Gensym Corporation Non-Employee Director Compensation Arrangements Description
Gensym Corporation outlines its compensation policy for non-employee directors, who receive an annual fee, meeting attendance fees, and quarterly committee retainers. Directors must take at least 10% of their compensation in company stock, with the option to elect up to 100%. Non-employee directors are also eligible for stock options upon joining and quarterly thereafter, with specific share amounts and terms. Compensation levels were temporarily reduced in 2003 and restored in 2004. These arrangements do not apply to directors who are also company employees.
Exhibit 10.21
GENSYM CORPORATION
Description of Compensation Arrangements with Non-Employee Directors
Directors of the Company who are also Company employees receive no additional or special compensation for serving as directors.

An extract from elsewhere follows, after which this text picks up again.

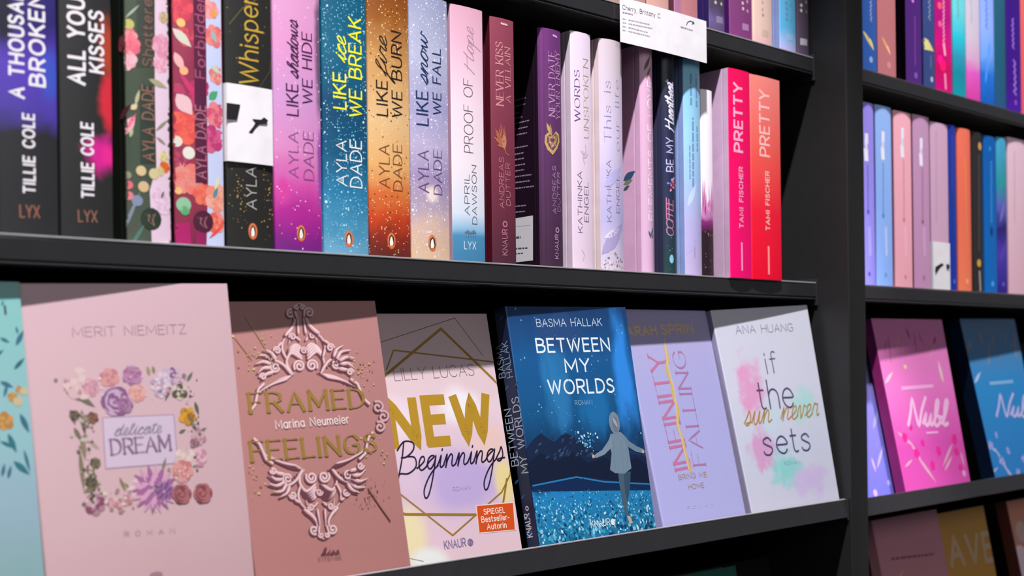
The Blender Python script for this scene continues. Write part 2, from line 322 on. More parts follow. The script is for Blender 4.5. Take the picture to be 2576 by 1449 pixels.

Following is a description of the compensation arrangements for the Companys non-employee directors.
The Company pays its non-employee directors $12,000 annually, plus $1,000 for physical attendance at each meeting of the board of directors or $500 for participation in a board meeting telephonically. Non-employee directors also receive a $1,500 quarterly retainer for each committee on which the director serves. Non-employee directors are also eligible to receive stock options.
In July 2003, the Companys board of directors approved the temporary reduction of the boards cash compensation by 10% in conjunction with the temporary reduction of the salaries of senior management. The salaries of the Companys executive officers were restored in April 2004, retroactive to January 1, 2004. Also in April 2004, the board of directors approved the restoration of the boards cash compensation to pre-reduction levels, retroactive to January 1, 2004.
Since January 1, 2003, each of the Companys non-employee directors must receive 10%, and may elect to receive up to 100%, of his board compensation in shares of the Companys common stock in lieu of cash. Each director must make his election in increments of 10% and may only change his election effective as of two specified times each year.
Prior to January 1, 2005, upon initial election as a director, each non-employee director of the Company was entitled to receive a nonstatutory option to purchase 10,000 shares of the Companys common stock and on the first day of each calendar quarter each non-employee director was entitled to receive an option to purchase 5,000 shares. Commencing January 1, 2005, upon initial election as a director, each non-employee director of the Company will be entitled to receive a nonstatuory option to purchase 10,000 shares of the Companys common stock on and the first day of each calendar quarter each non-employee director is entitled to receive an option to purchase 2,500 shares. All options granted to directors are granted at an exercise price equal to the fair market value of the Companys common stock on the date of the grant, are immediately exercisable and are exercisable for up to 10 years from the date of grant.